ABSTRACT

Lehner et al. (2006) made an integrated European assessment of changes in flood risk due to climate change. They used climate data from the ECHAM4 and HadCM3 General Circulation Models (GCMs), based on a scenario that is largely consistent with the no-policy IPCC-IS92a scenario, in combination with the global integrated water model WaterGAP to define large critical regions of increases in flood and drought hazards. The monthly averaged GCM output was disaggregated in space and time to the temporal scale (daily) and (coarse) spatial scale (0.5 degrees) of WaterGAP. In the climate signal, only long-term trends and changes in seasonal climate were taken into account, while changes in short-range variability were neglected.

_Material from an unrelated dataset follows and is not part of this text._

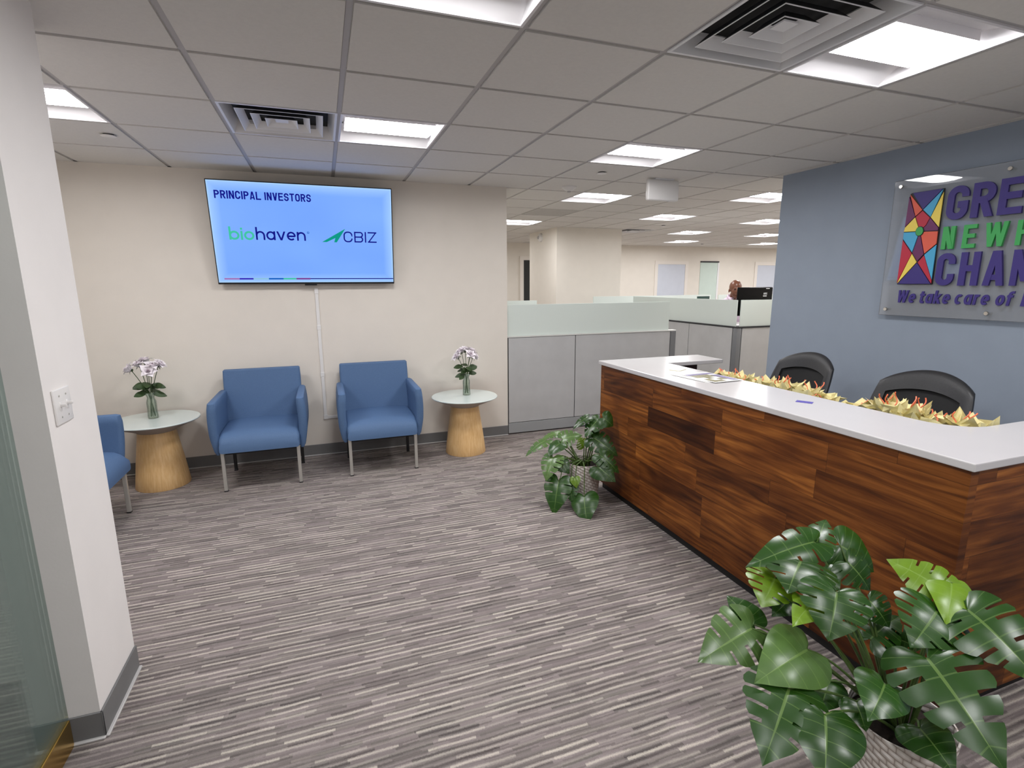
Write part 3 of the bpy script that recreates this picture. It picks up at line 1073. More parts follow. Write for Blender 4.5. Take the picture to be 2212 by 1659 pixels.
# ------------------------------------------------------------------ television and cable raceway
TW, TH = 1.431, 0.818
tv = thing('television', 'large wall-mounted television showing PRINCIPAL INVESTORS', 'television', (0.367, 2.890, 1.983), rot=(0.145, 0, 0))
MB().b2((-TW / 2, 0.004, -TH / 2), (TW / 2, 0.030, TH / 2), 0.004, 2).build('bezel', 'tv_black', tv, smooth=0)
MB().b2((-TW / 2 + 0.12, 0.028, -TH / 2 + 0.02), (TW / 2 - 0.12, 0.062, TH / 2 - 0.22), 0.01, 2).build('rear_housing', 'black', tv, smooth=0)
MB().b2((-0.05, 0.002, -TH / 2 - 0.012), (0.05, 0.026, -TH / 2 + 0.004), 0.004, 2).build('sensor_bar', 'tv_black', tv, smooth=0)
MB().b2((-0.22, 0.060, -0.22), (0.22, 0.085, 0.12)).build('wall_bracket', 'black', tv, smooth=0)
b = 0.008
SW, SH = TW - 2 * b, TH - 2 * b - 0.008
sz0 = -TH / 2 + b + 0.008
bm = bmesh.new()
vs = [bm.verts.new(p) for p in ((-SW / 2, 0.003, sz0), (SW / 2, 0.003, sz0), (SW / 2, 0.003, sz0 + SH), (-SW / 2, 0.003, sz0 + SH))]
f = bm.faces.new(vs)
uvl = bm.loops.layers.uv.new('UVMap')
for lp, q in zip(f.loops, ((0, 0), (1, 0), (1, 1), (0, 1))):
    lp[uvl].uv = q
smb = MB()
smb.bm.free()
smb.bm = bm
screen = smb.build('screen', 'screen', tv, smooth=0)


def tvx(u, v, d):
    return Vector((-SW / 2 + u, 0.0026 - d, sz0 + v))


def on_screen(name, m_, fn):
    q = MB()
    fn(q)
    return q.build(name, m_, screen, smooth=0)


def fit_text(q, text, u0, u1, v0, h, t, track, x=0.70, shear=0.0):
    """letters scaled in width so the line runs exactly from u0 to u1 of the screen"""
    lo, hi = 0.2, 1.6
    for _ in range(30):
        md = (lo + hi) / 2
        tot = sum(glyph(c, md, t, x)[0] + track for c in text) - track
        if tot * h > (u1 - u0) * SW:
            hi = md
        else:
            lo = md
    lettering(q, text, tvx, u0 * SW, v0 * SH, h, md, t, track, 0.0006, shear, x)
    return md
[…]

These assumptions do not allow a proper evaluation of changes in climatic extremes, which may show a very different pattern compared to the average changes in climate, and constrain the reliability of the results with respect to changes in flood hazard. More recently, Dankers and Feyen (2008) evaluated changes in flood hazard in Europe using very high resolution climate data from the HIRHAM regional climate model driven by the SRES A2 greenhouse gas emission scenario. Their results confirm an increase in flood hazard for many European rivers by the end of this century, but in certain regions, notably in the northeast and parts of central and southern Europe, a considerable decrease in flood hazard was found.